Nawal Ajpu is once again a nawal with a multitude of meanings and translations. In the Yucatec language it is known as Ahau, in Kiche is is also known as Junajpu. These are in turn variously translated into English as lord, hunter, blow gunner, flower and sun. Each one of the translations has it’s merits, and represents an aspect of this auspicious nawal.

Within the ancient Mayan society, the royals were not just political leaders of their particular city-states, they were priest-kings and priest-queens. They served as the conduit to the divine, deriving their wisdom for guiding their people through their connection with the Heart of the Earth and the Heart of the Sky. This wisdom enriched both the ruling dynasty and their people, as they would be working in harmony with the gods. Thus the ruler of the city was also the physical embodiment of the divine, and it is to this that Ajpu is so closely related. Likewise it represents our potential, the state of divinity to which we may aspire.

Ajpu represents the holiness in life, the divinity in the physical world, and our search for it. It is that moment when you look closely at a flower to see the beautiful detail, the moment when you see the magnificence of the landscape you live within, the beauty in your child’s eyes. It is the random act of kindness that restores our faith in humanity. It is the search for the underlying meaning in all situations, understanding that each person is a part of the whole. Whether we like it or not, and however we judge it, we are all a part of creation. Our every action, and every action of others gives us the opportunity to explore ourselves and our reaction, whether we are attracted or repelled by the action of others. However, sometimes Ajpu can lead us to become immersed in the other world, to lose sight of reality, it is important to remember to stay in touch with the Heart of the Earth as we reach to the Heart of the Sky.

The number 4 is very important within Mayan mythology. Four represents the cardinal points, the four colours of maize, the four carriers of the year, the two equinoxes and two solstices, as well as midnight, sunrise, midday and sunset. The number four is representative of the four first men, who raised the sky from the sea to create the world we live on. In Mayan myth it is four pillars that support the sky from the Earth. As you can imagine, four is a number which represents stability, a solar number. Even though it is still low, it is thought of as a beneficial number.

4 thoughts on “4 Ajpu (1st September 2018)”

  1. Thanks for this Mark. Trying to get my head around the scale…the 13 Baktun era started 5,132 years ago. What’s the total length and when do we begin the next one? How many 4 Ajpu re-creation days are there in this time?

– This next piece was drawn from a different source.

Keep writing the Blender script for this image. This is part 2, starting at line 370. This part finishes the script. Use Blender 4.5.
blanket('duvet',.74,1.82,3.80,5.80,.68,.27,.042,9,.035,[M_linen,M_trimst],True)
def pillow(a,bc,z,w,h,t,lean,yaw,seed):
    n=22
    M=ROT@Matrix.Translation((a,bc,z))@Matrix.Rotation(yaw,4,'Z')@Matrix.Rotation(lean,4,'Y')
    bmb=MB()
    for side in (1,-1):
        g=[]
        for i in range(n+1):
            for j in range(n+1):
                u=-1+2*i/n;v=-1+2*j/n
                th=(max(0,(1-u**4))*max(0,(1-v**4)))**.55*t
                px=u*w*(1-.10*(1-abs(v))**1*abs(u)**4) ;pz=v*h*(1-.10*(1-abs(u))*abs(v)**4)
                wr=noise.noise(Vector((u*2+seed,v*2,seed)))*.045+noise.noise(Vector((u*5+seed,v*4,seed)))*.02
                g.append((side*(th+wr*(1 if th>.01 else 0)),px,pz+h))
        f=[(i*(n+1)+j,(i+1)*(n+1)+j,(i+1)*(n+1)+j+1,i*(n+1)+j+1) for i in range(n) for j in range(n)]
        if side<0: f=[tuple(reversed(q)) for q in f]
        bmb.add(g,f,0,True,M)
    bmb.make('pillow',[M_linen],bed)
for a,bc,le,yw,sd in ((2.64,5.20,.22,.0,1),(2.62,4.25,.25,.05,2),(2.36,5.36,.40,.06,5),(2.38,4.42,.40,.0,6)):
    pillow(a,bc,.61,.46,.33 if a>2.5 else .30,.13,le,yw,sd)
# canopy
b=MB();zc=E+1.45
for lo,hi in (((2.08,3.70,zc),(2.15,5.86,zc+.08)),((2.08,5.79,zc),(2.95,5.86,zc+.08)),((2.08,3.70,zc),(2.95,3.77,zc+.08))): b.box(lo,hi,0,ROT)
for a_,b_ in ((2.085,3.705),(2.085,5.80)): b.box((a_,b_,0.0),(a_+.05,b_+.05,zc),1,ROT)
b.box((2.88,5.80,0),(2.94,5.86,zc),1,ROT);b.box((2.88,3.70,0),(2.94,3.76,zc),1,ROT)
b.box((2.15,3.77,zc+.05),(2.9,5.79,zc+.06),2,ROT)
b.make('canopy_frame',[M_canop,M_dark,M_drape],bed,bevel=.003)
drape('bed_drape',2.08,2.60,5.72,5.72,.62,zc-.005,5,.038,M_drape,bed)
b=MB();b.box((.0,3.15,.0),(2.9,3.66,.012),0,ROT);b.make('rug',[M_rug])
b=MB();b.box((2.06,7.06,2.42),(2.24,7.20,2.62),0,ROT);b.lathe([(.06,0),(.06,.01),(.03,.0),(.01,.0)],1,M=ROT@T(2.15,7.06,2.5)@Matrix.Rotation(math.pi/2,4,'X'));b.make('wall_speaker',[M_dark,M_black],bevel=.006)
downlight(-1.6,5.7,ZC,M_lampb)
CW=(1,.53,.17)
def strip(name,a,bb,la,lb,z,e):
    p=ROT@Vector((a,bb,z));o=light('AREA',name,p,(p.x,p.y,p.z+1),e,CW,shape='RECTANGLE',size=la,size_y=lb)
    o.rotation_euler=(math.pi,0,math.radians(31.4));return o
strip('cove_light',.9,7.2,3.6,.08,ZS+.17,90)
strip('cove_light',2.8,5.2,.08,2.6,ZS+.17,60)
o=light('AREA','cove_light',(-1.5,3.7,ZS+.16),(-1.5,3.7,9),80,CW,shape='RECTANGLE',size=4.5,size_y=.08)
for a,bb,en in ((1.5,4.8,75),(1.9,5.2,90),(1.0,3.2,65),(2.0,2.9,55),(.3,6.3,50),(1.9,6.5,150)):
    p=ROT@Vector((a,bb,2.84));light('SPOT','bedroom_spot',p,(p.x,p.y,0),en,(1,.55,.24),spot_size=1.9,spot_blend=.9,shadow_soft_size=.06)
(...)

  2. Hello Amanda. This is a very big subject to open up. As far as I see it, life and existence is a continuous process of creation. This takes place in all sorts of scales of time, from the hour, to the day, to the month, to the year. Within these cycles different aspects have their own cycles. A 260 day cycle will roughly be the cycle of gestation from first missed menses to birth, for example. 73 of those cycles takes us from birth to eldership, 13 days before our 52nd Gregorian birthday. All cycles of development and evolution.

    A cycle started 13th August 3114BC. That cycle was 13 Baktun and about 6 tun ago. 1 Baktun is 20 Katun. 1 Katun is 20 Tun. 1 Tun is 360 days. So, 1 Katun is 7200 days (19.71 Gregorian Years) and 1 Baktun is 144000 days (about 394.25 gregorian years)

    1 Katun could be seen as the time of 1 generation, especially here with 20 being a common age to have children. This would make a Baktun 20 generations, something which would see evolution on a societal level. By the time you go through 13 Baktun, 5125.26 Gregorian years, you are then looking at evolution as a species, 260 generations.

    in 1 tun, there will be 1.38 4 Ajpu days. Each 4 Ajpu day gives each of us to evolve on our own level, to take another step forward.
    in 1 katun, there will be 27.69 4 Ajpu days.
    in 1 Baktun, there will be 553.84 4 Ajpu days.
    in 13 Baktun, there will be 7200 4 Ajpu days!

    There is some deliberation as to whether the Baktun cycle completes after 13 rounds, or after 20 rounds. Most of the long count cycles run from 0-19 rather than 0-13. So with this in mind, we either entered a new cycle of 13 Baktun on 21/12/2012, on the day 13.0.0.0.0 4 Ajpu 3 Kankin, which will then either extend to 14.0.0.0.0 4 Ajpu (?????) in the year 2407, or it would be 1.0.0.0.0 4 Ajpu (?????) depending on if we are counting to 20, or starting to count to 13 again. Either way we started a new Baktun on 21/12/2012.

  3. Thanks for such a detailed answer Mark. I’ll be a while getting my head round all that. I guess the only way is to live it. Next question would be, what is the next cycle once the sequence of Baktuns is completed? ….I should probably buy a book! or search for an apprenticeship with a Mayan day keeper! x
    Do you ever come to Europe? I’m developing a low key retreat/teaching centre in SW France. Maybe you could plan a short course there for next year? x

  4. Hello Amanda, the next cycle is simply another Baktun, either seen as Baktun 14 or Baktun 1 of the fifth sun. It is said in done circles the the 5125 years represent one age of the sun, and 2012 was the end of the fourth age of the sun. This then takes us into the fifth age of the sun, which will complete a larger count of approximately 26000 years or one cycle of precession of the equinoxes.
    I do come to Europe from time to time and certainly an event in France could be a wonderful thing to do.